Friday, September 11, 2009

Different Month, Same Story

For the umpteenth month in a row Richard Burr's approval rating is mediocre but he nevertheless leads all his potential Democratic challengers by healthy margins.

38% of North Carolina voters like the job Burr is doing while 32% disapprove. That's unchanged from PPP's August poll. He gets good marks from 66% of Republicans, 34% of independents, and 20% of Democrats.

Burr's number with Republicans is actually the second best it's been all year. It was at its highest in February when he was visible in his opposition to the stimulus and now it's up again as he's been in the spotlight for his opposition to Barack Obama on health care reform. Clearly that stuff ingratiates him to the GOP base.

Bob Etheridge polls the strongest of the Democratic candidates against Burr, trailing 41-34. Dennis Wicker and Elaine Marshall do next best, each down 42-31. They're followed by Cal Cunningham at 42-30, Kevin Foy at 43-29, and Kenneth Lewis at 43-27.

It's always worth a reminder that Elizabeth Dole led Kay Hagan 43-27 the first time we tested that match up.

The key take away from those numbers probably isn't the variation in where the Democrats poll, which is largely a function of name recognition at this point, but in the lack of variability in Burr's number.
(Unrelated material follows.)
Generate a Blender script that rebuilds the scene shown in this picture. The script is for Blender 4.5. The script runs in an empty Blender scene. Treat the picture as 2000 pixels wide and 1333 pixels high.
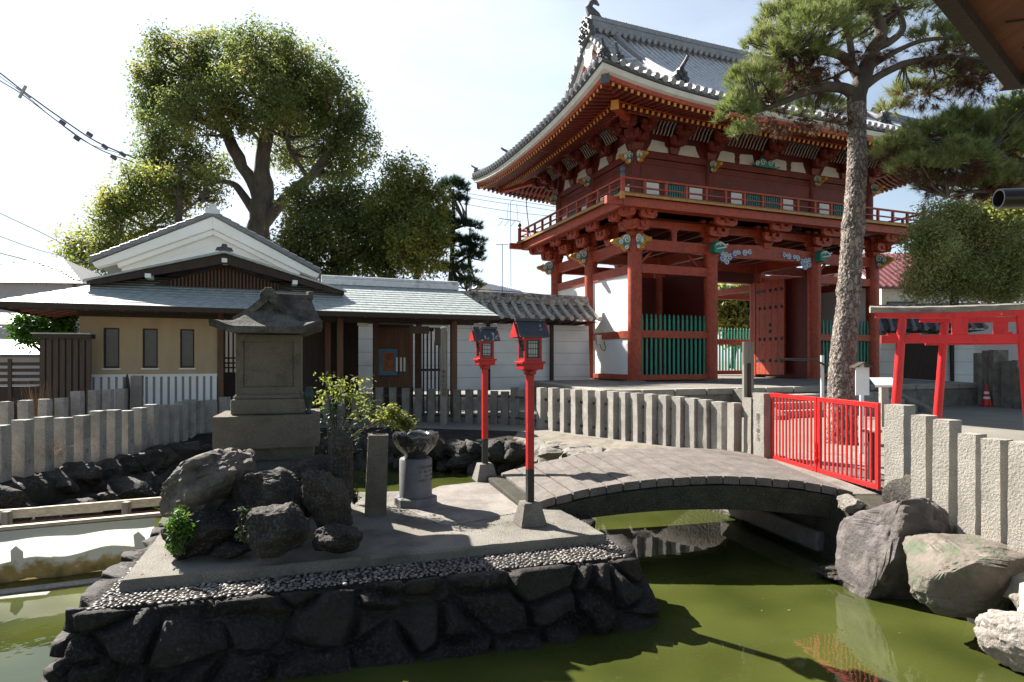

He's at 41-43% against all comers, similar to how he was at 43% against four potential opponents we tested him against last month.

That speaks to the fact that it really might not matter who the Democratic candidate ends up being. With Burr's numbers where they are, if the political climate moves back in a Democratic direction any candidate who can raise some money, has something to say and can avoid making a fool of themselves is probably going to beat him. But if things stay the way they are today, or move in a more Republican direction, none of them are going to beat him.

That reality is kind of reflected in how the generic ballot has moved in the last few months. In June, when Barack Obama's approval rating was still pretty strong, Burr trailed a generic Democrat 41-38. Now he leads 45-38 on that question. His approval rating was mired in the 30s both then and now, but his prospects for reelection have improved as discontent with Obama and Congressional Democrats has risen.

That fact is particularly acute with independents. In June Burr had a 39-32 generic ballot lead with them. Now that's 46-24.

Elaine Marshall's entry ensures that Democrats will have at least one credible Senate candidate with the possibility of more choices on the way. Now we just have to wait and see which way the wind blows.

Full results here


Anonymous said...

I'd say things are moving in a direction toward Republicans. Rasmussen polling has shown that for the past few months with Republicans leading Dems on Congressional generic ballot polling and increasing their margins. As long as Obama and Pelosi keep taking this country in a socialistic/Marxist direction, Democrats are going to lose big in 2010.

Unknown said...

I don't know that I agree that it doesn't matter who the Democratic nominee is.

These candidates will stop being "generic Democrats" at the moment the TV ads go live, and at that point, identity will start to determine everything from the media campaign Burr runs against us to whether those swing moderates decide to go to the polls at all.

Please don't let "It Doesn't Matter Who The Democrats Nominate" become a meme, Tom! I'm begging you, buddy!